En los últimos meses, el Congreso poblano se ha llenado de color, pero no por lo brillante de las iniciativas, sino por los textiles. Entre discursos de votación, las cámaras registran a diputadas poblanas que portan huipiles bordados y la pregunta surge, aunque incómoda pero necesaria ¿de verdad lo portan por convicción o solo por quedar bien?
La moda en el discurso político enseña que la ropa no solo viste, también narra. Cada prenda es una oportunidad de emitir un mensaje: pertenencia, empatía, identidad, resistencia. Pero cuando algunas prendas, como el huipil entran al pleno del Congreso, su significado se transforma, ya no es solo un símbolo de herencia o raíz, sino una estrategia de posicionamiento político, una tela de poder que cubre discursos y que es más barata que la credibilidad, más colorida que la rendición de cuentas y más rentable que una iniciativa legislativa.

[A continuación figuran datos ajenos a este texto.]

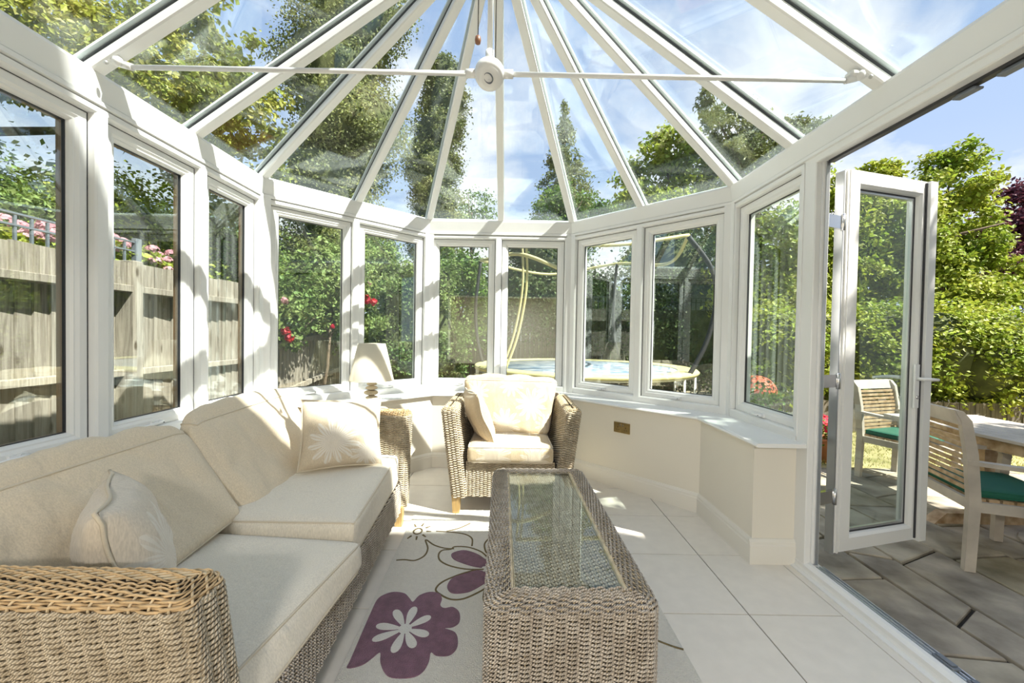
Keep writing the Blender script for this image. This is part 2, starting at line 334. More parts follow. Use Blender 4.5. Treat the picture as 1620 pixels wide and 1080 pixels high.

El dilema no está en usarlo, sino en el personaje que lo utiliza como utilería política. El huipil es símbolo de pertenencia y herencia cultural pero hoy, en el Congreso, se ha convertido en una especie de “uniforme de empatía” porque claro, nada dice “represento a las comunidades” como un textil de mil pesos comprado en Polanco y usado solo el Día Internacional de los Pueblos Indígenas. Es el nuevo discurso político: “No sé legislar sobre desigualdad, pero mírame, traigo flores bordadas”.

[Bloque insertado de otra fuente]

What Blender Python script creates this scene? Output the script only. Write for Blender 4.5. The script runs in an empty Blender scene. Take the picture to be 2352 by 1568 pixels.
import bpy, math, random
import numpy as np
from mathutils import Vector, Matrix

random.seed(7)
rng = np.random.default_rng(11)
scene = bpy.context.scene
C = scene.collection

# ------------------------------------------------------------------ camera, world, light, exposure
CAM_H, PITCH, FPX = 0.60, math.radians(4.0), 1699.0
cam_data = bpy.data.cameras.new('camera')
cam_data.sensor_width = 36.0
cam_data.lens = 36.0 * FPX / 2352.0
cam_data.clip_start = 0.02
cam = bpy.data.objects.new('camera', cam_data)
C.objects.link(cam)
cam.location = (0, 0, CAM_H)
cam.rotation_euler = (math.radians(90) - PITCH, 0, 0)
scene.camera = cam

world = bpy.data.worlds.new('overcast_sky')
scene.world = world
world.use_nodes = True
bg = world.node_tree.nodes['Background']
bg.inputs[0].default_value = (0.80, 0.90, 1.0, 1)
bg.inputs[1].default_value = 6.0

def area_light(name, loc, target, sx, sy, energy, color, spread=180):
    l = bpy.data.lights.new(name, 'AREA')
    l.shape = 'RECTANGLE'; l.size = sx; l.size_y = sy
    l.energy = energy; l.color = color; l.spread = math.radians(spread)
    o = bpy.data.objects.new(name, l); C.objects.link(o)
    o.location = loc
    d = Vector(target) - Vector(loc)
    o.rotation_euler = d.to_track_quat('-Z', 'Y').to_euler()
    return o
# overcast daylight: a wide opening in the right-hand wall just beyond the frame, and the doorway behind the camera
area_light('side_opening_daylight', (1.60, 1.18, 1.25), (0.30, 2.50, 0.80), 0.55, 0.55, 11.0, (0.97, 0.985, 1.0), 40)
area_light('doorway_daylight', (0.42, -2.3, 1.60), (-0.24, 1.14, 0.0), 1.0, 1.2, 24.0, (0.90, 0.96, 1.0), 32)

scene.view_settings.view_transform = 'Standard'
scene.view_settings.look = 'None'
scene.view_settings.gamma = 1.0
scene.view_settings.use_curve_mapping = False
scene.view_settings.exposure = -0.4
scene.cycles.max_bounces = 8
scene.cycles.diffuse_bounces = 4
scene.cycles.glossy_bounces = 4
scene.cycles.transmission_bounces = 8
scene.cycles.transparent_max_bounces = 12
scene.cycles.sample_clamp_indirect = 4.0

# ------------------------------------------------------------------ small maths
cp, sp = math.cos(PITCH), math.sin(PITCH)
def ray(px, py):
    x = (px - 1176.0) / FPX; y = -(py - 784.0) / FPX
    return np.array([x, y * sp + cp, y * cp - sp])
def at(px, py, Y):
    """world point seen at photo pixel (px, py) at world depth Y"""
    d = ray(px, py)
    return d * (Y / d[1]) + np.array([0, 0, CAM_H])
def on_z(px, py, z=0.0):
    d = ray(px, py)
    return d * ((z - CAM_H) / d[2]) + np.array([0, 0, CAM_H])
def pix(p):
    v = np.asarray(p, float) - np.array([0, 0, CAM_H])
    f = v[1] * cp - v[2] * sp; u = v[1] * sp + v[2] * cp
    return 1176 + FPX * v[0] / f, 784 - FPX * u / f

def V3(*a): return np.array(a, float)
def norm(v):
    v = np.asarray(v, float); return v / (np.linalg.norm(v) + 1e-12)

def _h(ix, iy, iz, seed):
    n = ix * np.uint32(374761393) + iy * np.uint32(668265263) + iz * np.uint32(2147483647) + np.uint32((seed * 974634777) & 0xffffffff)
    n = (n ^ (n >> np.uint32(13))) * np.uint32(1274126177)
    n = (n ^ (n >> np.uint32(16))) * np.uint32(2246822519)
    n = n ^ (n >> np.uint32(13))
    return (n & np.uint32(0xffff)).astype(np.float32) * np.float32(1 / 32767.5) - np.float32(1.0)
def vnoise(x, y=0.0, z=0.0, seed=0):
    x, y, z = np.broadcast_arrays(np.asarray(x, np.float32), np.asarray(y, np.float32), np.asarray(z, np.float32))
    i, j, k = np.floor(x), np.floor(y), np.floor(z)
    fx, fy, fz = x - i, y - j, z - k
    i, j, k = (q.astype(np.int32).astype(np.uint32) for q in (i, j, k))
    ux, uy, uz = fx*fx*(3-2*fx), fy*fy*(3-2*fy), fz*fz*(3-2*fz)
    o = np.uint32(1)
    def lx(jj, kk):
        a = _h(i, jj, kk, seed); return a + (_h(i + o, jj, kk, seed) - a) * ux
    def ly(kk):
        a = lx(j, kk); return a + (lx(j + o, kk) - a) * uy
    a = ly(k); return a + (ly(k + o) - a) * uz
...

En fashion marketing, la coherencia es el activo más valioso: no hay imagen sólida sin verdad detrás del atuendo. Una diputada que se dice defensora de la cultura indígena, pero nunca ha promovido leyes para proteger a las artesanas o reconocer su trabajo, cae en la contradicción más cara: la del branding vacío.
El huipil se convierte entonces en una prenda multiusos para una foto oficial, para cubrir las faltas de propuestas y si hay suerte, para ganar miles de like y salir en una nota en Moviendo Ideas.
En términos de marketing, el huipil funciona como marca puente: acerca a la élite con lo popular sin mezclarse del todo, es el equivalente textil del “yo tengo muchos amigos indígenas” diciéndolo mientras usan Chanel y media sonrisa. Porque sí, aunque parezca una crítica, es casi una master class de segmentación política: la audiencia rural se siente representada, la urbana se conmueve y las estadísticas de alcance se disparan. ¿Resultado? La identidad cultural, nuevamente, monetizada con suavidad.
Hoy el lujo no está en el traje de diseñador, sino en la autenticidad percibida. Por eso los políticos se visten “del pueblo” cuando necesitan votos y “del Senado” cuando hay coctel. El huipil se ha convertido en un discurso de moral portátil: te lo pones cuando necesitas parecer buena persona.
Y mientras tanto, las verdaderas artesanas, las que lo tejen con paciencia, historia y manos que no descansa, siguen esperando una ley que las proteja. Pero claro, eso no da tantos likes como un outfit con historia ajena.
El huipil no tiene la culpa. El problema es cuando lo usan como si fuera Photoshop moral: para suavizar discursos, cubrir contradicciones o decorar la indiferencia.
Porque los diputados han aprendido algo que las marcas saben hace mucho, que cuando no tienen un discurso ¡visten uno!